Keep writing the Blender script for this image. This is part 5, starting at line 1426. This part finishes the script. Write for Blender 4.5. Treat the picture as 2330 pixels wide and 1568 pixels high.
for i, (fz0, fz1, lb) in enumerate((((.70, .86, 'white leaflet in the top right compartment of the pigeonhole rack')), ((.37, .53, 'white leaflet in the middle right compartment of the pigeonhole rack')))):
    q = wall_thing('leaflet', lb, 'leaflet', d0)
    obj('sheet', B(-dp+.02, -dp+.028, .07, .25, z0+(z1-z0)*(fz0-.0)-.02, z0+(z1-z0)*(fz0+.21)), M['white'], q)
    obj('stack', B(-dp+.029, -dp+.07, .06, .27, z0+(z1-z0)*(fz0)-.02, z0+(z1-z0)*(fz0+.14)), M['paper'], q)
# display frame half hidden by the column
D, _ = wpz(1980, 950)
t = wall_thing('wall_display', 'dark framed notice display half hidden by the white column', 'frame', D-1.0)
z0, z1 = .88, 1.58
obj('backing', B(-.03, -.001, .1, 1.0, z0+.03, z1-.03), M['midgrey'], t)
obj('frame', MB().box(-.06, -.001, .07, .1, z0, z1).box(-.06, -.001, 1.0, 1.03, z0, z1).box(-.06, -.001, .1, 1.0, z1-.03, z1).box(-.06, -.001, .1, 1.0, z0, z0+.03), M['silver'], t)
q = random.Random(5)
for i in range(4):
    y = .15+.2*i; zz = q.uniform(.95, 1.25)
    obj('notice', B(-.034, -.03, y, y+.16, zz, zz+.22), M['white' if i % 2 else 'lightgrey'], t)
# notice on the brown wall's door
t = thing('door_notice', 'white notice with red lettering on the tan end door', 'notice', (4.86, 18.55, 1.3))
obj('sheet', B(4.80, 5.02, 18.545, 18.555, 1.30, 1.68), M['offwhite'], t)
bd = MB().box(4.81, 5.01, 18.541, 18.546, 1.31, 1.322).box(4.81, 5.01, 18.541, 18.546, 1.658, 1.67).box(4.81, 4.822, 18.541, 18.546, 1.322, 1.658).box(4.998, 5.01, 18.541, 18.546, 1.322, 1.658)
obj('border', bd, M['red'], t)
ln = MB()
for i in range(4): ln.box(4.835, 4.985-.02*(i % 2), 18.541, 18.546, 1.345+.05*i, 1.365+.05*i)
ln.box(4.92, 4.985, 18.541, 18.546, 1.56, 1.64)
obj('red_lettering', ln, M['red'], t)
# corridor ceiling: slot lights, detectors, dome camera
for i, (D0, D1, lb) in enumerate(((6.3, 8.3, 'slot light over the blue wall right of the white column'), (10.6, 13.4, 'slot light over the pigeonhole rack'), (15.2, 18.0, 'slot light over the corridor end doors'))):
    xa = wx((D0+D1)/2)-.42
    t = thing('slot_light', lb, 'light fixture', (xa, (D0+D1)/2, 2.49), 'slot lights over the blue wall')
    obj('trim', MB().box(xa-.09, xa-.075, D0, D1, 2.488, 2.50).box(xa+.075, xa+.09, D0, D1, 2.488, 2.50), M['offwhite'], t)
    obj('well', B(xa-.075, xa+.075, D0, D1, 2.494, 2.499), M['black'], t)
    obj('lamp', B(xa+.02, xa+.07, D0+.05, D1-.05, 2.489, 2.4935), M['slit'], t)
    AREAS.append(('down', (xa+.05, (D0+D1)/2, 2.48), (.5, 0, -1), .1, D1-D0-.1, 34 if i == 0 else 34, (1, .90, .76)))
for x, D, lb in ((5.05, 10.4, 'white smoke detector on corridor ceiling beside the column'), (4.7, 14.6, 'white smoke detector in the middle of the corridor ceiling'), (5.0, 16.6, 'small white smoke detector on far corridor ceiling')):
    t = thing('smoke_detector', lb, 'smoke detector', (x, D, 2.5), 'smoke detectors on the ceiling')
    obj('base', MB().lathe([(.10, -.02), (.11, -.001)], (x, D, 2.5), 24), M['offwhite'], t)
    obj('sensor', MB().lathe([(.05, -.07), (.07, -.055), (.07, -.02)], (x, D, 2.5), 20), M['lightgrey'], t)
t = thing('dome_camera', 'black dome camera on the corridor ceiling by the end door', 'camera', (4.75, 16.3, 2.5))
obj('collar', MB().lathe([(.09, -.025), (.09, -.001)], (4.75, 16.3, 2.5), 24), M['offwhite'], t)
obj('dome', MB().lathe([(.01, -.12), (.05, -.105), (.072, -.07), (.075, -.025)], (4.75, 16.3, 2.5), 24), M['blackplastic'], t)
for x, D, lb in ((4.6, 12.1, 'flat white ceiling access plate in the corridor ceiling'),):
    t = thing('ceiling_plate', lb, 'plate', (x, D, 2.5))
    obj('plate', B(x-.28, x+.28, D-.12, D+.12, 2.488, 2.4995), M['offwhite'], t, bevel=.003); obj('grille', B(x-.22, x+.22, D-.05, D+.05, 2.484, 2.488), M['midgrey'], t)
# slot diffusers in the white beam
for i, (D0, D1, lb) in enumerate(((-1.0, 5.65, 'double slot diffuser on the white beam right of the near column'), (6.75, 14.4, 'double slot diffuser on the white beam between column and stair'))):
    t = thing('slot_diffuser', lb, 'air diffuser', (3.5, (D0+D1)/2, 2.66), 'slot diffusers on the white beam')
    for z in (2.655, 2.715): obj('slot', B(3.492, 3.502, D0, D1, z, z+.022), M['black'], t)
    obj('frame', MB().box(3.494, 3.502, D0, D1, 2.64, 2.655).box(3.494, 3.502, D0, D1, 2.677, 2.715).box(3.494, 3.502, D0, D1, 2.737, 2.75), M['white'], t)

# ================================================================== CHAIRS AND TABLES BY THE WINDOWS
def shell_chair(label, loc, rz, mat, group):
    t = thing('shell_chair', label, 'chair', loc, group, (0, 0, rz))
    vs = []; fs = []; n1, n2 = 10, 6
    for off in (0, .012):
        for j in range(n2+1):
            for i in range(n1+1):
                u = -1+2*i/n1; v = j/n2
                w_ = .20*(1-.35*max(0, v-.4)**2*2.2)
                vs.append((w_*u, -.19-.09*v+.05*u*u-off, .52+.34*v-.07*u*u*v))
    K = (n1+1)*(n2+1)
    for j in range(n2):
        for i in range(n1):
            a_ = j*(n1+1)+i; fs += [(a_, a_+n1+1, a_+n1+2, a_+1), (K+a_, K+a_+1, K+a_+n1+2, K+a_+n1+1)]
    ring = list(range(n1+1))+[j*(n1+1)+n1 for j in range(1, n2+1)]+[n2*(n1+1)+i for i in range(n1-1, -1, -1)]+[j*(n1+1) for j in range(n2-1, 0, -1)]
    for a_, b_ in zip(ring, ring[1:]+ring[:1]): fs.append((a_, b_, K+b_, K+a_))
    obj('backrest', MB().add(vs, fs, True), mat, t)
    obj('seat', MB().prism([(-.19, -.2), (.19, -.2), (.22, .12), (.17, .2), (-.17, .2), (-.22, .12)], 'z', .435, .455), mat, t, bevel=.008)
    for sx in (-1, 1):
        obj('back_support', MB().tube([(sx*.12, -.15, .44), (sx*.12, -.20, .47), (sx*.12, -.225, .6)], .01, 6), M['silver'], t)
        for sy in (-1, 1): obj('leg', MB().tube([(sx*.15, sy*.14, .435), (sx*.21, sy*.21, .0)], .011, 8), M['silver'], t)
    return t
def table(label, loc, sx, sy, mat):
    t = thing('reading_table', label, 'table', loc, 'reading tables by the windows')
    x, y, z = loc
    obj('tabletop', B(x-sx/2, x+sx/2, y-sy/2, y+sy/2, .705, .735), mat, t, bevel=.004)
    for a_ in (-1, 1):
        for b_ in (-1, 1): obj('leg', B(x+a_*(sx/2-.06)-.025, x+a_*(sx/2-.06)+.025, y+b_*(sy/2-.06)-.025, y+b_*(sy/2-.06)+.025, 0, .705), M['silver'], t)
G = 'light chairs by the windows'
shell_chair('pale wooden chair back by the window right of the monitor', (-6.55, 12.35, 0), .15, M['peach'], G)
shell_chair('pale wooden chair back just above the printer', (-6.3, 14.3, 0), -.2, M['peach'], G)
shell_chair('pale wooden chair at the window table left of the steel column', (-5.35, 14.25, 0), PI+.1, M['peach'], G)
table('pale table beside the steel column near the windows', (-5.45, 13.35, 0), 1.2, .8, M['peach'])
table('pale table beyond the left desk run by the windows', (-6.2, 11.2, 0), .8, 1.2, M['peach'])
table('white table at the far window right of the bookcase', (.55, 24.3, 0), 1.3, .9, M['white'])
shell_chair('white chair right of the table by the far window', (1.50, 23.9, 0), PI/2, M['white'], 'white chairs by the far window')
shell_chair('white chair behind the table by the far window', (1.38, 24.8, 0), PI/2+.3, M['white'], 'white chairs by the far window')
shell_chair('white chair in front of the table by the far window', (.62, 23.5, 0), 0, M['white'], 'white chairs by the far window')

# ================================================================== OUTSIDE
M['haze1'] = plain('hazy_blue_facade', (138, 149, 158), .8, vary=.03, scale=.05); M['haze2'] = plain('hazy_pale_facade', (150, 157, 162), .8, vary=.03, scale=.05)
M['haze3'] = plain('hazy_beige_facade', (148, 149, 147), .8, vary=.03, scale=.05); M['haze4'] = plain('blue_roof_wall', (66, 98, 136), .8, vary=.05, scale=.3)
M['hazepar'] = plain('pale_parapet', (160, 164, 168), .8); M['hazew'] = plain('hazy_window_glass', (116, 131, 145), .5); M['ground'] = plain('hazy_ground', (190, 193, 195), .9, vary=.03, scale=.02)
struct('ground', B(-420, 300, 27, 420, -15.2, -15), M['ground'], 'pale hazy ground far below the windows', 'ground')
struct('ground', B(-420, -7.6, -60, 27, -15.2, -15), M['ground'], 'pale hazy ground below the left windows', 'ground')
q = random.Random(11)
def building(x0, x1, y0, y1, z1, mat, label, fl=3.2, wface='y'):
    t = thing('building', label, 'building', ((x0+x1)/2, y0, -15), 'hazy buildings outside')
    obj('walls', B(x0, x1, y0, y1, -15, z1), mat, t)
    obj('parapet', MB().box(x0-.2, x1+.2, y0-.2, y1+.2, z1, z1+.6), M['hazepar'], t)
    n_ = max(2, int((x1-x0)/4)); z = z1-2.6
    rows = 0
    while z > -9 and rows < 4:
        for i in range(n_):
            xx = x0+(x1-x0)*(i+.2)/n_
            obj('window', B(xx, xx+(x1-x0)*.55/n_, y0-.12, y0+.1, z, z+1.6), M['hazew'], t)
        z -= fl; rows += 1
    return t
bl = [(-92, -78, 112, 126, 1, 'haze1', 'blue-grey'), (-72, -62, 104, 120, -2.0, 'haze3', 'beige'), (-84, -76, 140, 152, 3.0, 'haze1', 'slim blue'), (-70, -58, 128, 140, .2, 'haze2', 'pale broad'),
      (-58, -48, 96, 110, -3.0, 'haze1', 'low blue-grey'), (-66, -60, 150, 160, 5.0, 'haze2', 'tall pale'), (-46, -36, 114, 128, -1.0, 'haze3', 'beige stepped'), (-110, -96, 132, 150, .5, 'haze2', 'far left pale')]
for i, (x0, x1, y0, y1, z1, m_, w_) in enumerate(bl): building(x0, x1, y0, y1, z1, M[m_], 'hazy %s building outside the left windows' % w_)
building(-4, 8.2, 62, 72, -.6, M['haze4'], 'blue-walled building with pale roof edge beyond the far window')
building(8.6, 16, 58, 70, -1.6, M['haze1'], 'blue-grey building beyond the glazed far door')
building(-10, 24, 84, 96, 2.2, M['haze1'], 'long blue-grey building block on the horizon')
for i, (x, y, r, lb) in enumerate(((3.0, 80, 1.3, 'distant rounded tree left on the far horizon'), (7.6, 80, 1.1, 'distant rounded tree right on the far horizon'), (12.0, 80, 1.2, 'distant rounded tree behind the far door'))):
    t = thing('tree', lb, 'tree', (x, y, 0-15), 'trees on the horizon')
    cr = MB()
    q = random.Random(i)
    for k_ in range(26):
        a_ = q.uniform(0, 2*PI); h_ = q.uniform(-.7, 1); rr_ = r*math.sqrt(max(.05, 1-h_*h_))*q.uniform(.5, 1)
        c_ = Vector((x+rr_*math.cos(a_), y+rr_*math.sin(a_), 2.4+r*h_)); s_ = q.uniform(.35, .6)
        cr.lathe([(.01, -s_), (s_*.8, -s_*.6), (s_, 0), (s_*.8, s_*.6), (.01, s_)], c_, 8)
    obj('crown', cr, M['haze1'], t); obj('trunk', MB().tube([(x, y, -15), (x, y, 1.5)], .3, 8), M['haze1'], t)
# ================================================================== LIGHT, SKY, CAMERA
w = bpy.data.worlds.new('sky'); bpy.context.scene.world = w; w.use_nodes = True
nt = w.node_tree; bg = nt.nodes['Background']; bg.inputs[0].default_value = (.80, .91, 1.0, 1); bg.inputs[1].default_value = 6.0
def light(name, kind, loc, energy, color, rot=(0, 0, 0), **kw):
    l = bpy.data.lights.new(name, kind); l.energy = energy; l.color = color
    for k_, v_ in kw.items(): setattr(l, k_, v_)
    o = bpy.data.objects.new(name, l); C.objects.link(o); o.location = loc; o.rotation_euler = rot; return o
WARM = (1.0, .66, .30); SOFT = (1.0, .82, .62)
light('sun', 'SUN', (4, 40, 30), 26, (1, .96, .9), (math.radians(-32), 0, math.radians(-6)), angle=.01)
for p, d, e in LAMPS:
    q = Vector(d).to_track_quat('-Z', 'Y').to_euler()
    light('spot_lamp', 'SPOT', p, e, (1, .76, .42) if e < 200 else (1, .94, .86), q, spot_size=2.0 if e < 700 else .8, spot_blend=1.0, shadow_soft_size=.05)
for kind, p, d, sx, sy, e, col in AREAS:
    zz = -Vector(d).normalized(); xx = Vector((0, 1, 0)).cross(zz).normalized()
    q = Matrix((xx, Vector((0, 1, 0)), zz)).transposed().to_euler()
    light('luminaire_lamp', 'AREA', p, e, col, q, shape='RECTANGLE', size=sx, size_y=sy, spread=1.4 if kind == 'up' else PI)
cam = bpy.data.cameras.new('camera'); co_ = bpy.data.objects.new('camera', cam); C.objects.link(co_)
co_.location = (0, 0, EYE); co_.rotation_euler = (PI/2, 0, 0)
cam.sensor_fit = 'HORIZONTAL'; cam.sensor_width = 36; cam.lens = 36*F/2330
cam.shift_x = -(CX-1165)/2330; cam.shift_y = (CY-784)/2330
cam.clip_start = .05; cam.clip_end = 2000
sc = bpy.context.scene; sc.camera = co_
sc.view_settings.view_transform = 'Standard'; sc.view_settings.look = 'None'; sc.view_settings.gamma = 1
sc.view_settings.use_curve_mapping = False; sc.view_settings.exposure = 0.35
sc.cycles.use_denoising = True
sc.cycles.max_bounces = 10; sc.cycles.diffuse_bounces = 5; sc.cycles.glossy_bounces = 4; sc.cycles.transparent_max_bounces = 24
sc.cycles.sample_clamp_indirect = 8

══════════

> PROBLEM: Check each line above for "scale" and return the ones that have it.

> SOLUTION TO THE EXERCISE:
M['haze1'] = plain('hazy_blue_facade', (138, 149, 158), .8, vary=.03, scale=.05); M['haze2'] = plain('hazy_pale_facade', (150, 157, 162), .8, vary=.03, scale=.05)
M['haze3'] = plain('hazy_beige_facade', (148, 149, 147), .8, vary=.03, scale=.05); M['haze4'] = plain('blue_roof_wall', (66, 98, 136), .8, vary=.05, scale=.3)
M['hazepar'] = plain('pale_parapet', (160, 164, 168), .8); M['hazew'] = plain('hazy_window_glass', (116, 131, 145), .5); M['ground'] = plain('hazy_ground', (190, 193, 195), .9, vary=.03, scale=.02)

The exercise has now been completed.